Toward Mediterranean Stability

CHANGES in Europe and northern Africa have generated a new north-south dialogue across the Mediterranean Sea. Italy, France, Spain, and Portugal are creating an informal link between themselves and the five-nation Arab Maghreb Union - Algeria, Libya, Mauritania, Morocco, and Tunisia. The arrangement, based roughly on the structure of the 35-nation Conference on Security and Cooperation in Europe, comes at just the right time for both groups.

As East-West relations thaw, regional problems are taking on new prominence. Trade and other issues will increasingly be shaped and resolved through regional blocks, alliances, unions, and groupings.

The Maghreb nations are concerned about the future of their economic relations with Europe. They see multiple causes for uncertainty: the reunification of Germany, the economic integration of the European Community by 1992, and newly liberated Warsaw Pact nations offering a new labor and manufacturing base. North Africa doesn't want to be frozen out.

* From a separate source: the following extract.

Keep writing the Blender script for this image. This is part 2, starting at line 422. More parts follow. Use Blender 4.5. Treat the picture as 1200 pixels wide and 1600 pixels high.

At the same time, southern European states worry about regional stability. The rise of Islamic fundamentalism in northern Africa, a skyrocketing birthrate, urban poverty, and easy access to the shores of Europe present a troublesome picture. The combined population of Algeria, Morocco, and Tunisia is expected to jump from 56 million today to 127 million by 2025. The European states rightly want a voice in developing policy on immigration, economic aid, and security.

The international conference now taking shape adds a further postscript to to the history of colonialism. For the Mahgreb nations - former colonies that became fiercely independent in this century - the forum offers a new kind of working relationship. To work, the forum must not be perceived as motivated primarily by a European desire to keep North Africa at bay. Active involvement on both sides of the Mediterranean is what's needed.

Participation in the forum should help strengthen the Maghreb Union. Democratic impulses have surfaced in some parts of the region; they'll need cautious assistance.